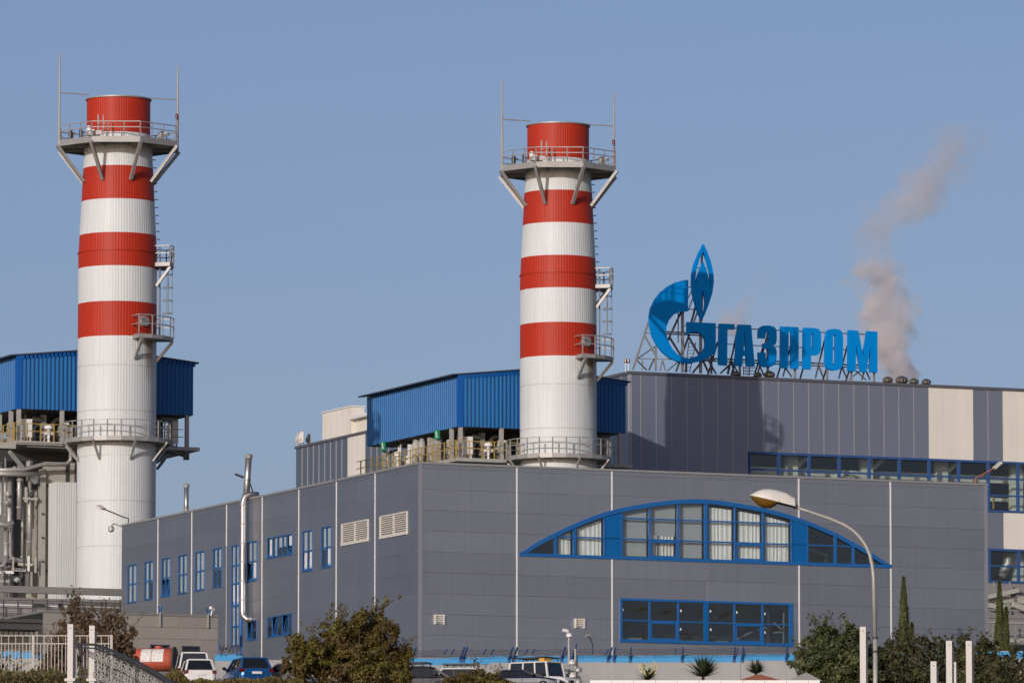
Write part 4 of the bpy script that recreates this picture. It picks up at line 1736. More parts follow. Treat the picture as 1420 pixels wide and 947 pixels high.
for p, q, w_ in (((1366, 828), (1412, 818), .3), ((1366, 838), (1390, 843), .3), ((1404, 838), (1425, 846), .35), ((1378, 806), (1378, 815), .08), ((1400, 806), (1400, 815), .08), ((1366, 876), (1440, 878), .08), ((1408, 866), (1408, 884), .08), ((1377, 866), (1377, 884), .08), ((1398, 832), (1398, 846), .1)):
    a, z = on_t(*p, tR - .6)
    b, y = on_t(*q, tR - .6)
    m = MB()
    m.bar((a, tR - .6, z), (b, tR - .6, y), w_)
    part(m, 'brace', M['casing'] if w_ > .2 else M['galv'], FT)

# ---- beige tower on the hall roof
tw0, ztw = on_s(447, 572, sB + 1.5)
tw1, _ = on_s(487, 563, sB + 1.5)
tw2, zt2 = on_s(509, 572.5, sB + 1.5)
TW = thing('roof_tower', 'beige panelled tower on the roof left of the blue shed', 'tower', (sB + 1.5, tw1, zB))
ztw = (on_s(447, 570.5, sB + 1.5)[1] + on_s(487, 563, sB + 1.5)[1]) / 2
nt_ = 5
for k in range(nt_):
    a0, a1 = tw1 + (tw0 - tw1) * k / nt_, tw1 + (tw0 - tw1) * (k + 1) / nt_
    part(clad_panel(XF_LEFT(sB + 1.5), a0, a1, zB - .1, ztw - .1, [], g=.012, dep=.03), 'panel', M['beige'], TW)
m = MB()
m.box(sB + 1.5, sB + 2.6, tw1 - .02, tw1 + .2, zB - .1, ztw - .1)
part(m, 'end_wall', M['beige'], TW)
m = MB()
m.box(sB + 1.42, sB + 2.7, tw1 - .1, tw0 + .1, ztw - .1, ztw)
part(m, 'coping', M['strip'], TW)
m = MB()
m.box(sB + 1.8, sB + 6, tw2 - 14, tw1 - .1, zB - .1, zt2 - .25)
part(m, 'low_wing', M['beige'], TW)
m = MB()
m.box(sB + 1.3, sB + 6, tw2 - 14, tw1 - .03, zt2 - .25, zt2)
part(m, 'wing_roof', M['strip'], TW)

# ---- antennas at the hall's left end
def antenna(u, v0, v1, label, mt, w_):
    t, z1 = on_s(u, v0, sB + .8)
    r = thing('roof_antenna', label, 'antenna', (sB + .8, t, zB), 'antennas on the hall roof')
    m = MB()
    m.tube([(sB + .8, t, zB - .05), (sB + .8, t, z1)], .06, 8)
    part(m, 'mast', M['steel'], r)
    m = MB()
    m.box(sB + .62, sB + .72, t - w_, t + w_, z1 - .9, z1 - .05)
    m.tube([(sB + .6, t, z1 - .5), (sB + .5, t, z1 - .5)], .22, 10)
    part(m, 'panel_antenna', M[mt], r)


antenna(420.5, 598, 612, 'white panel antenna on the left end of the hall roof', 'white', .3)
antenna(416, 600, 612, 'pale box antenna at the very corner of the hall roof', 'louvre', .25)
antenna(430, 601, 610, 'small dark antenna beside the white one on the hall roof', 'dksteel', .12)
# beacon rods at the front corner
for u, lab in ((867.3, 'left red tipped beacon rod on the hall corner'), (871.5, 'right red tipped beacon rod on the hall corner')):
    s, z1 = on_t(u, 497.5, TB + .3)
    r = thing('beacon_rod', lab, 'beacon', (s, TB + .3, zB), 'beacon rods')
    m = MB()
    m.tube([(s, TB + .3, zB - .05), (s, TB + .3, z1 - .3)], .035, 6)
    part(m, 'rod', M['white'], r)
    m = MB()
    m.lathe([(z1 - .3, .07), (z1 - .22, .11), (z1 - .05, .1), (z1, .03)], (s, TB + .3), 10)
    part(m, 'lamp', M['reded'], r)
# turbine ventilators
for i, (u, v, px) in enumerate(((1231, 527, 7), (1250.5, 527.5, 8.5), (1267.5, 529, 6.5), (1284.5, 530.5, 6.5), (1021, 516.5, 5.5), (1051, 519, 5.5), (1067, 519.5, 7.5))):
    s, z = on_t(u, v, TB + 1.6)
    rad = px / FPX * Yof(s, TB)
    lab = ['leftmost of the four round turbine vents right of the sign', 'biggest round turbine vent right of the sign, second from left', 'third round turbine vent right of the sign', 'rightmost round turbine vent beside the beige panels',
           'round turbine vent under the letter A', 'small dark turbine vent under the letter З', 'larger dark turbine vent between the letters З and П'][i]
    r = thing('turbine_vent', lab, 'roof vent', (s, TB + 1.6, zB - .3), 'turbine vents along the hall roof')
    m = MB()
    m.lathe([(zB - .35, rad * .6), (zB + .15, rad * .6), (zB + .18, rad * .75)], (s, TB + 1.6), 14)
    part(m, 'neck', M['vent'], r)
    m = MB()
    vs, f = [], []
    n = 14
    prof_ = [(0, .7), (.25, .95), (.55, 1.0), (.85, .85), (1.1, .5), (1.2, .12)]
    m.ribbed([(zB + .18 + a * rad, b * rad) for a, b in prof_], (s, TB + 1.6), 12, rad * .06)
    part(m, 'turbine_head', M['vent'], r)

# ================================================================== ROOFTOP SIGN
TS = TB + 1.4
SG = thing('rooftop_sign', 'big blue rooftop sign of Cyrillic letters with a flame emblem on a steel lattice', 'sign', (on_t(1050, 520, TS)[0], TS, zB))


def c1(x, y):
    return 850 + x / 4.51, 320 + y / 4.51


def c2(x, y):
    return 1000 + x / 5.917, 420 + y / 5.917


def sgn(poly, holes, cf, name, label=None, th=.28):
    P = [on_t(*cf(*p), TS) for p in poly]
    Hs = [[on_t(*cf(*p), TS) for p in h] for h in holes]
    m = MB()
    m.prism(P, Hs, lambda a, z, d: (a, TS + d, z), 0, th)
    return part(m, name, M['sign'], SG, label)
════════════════
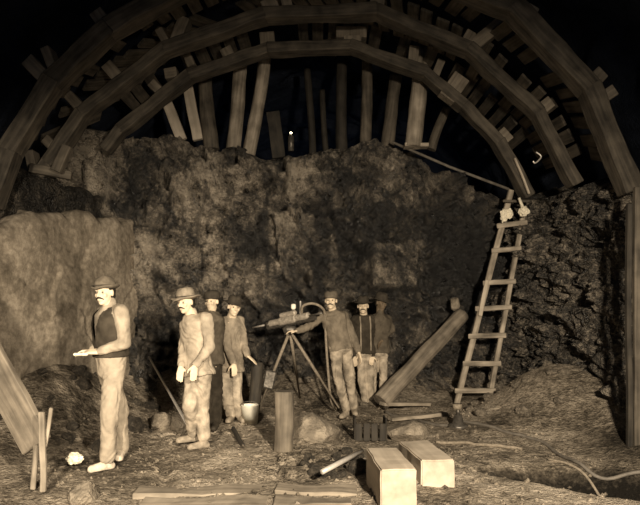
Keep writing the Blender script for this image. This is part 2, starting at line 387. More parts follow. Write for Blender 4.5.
════════════════
## EXERCISE PROMPT
Each line from the line containing "Write part 4" through the line containing "part(m, 'panel_antenna', M[mt], r)" is to be transcribed exactly, and no other line.

## EXERCISE SOLUTION
Write part 4 of the bpy script that recreates this picture. It picks up at line 1736. More parts follow. Treat the picture as 1420 pixels wide and 947 pixels high.
for p, q, w_ in (((1366, 828), (1412, 818), .3), ((1366, 838), (1390, 843), .3), ((1404, 838), (1425, 846), .35), ((1378, 806), (1378, 815), .08), ((1400, 806), (1400, 815), .08), ((1366, 876), (1440, 878), .08), ((1408, 866), (1408, 884), .08), ((1377, 866), (1377, 884), .08), ((1398, 832), (1398, 846), .1)):
    a, z = on_t(*p, tR - .6)
    b, y = on_t(*q, tR - .6)
    m = MB()
    m.bar((a, tR - .6, z), (b, tR - .6, y), w_)
    part(m, 'brace', M['casing'] if w_ > .2 else M['galv'], FT)

# ---- beige tower on the hall roof
tw0, ztw = on_s(447, 572, sB + 1.5)
tw1, _ = on_s(487, 563, sB + 1.5)
tw2, zt2 = on_s(509, 572.5, sB + 1.5)
TW = thing('roof_tower', 'beige panelled tower on the roof left of the blue shed', 'tower', (sB + 1.5, tw1, zB))
ztw = (on_s(447, 570.5, sB + 1.5)[1] + on_s(487, 563, sB + 1.5)[1]) / 2
nt_ = 5
for k in range(nt_):
    a0, a1 = tw1 + (tw0 - tw1) * k / nt_, tw1 + (tw0 - tw1) * (k + 1) / nt_
    part(clad_panel(XF_LEFT(sB + 1.5), a0, a1, zB - .1, ztw - .1, [], g=.012, dep=.03), 'panel', M['beige'], TW)
m = MB()
m.box(sB + 1.5, sB + 2.6, tw1 - .02, tw1 + .2, zB - .1, ztw - .1)
part(m, 'end_wall', M['beige'], TW)
m = MB()
m.box(sB + 1.42, sB + 2.7, tw1 - .1, tw0 + .1, ztw - .1, ztw)
part(m, 'coping', M['strip'], TW)
m = MB()
m.box(sB + 1.8, sB + 6, tw2 - 14, tw1 - .1, zB - .1, zt2 - .25)
part(m, 'low_wing', M['beige'], TW)
m = MB()
m.box(sB + 1.3, sB + 6, tw2 - 14, tw1 - .03, zt2 - .25, zt2)
part(m, 'wing_roof', M['strip'], TW)

# ---- antennas at the hall's left end
def antenna(u, v0, v1, label, mt, w_):
    t, z1 = on_s(u, v0, sB + .8)
    r = thing('roof_antenna', label, 'antenna', (sB + .8, t, zB), 'antennas on the hall roof')
    m = MB()
    m.tube([(sB + .8, t, zB - .05), (sB + .8, t, z1)], .06, 8)
    part(m, 'mast', M['steel'], r)
    m = MB()
    m.box(sB + .62, sB + .72, t - w_, t + w_, z1 - .9, z1 - .05)
    m.tube([(sB + .6, t, z1 - .5), (sB + .5, t, z1 - .5)], .22, 10)
    part(m, 'panel_antenna', M[mt], r)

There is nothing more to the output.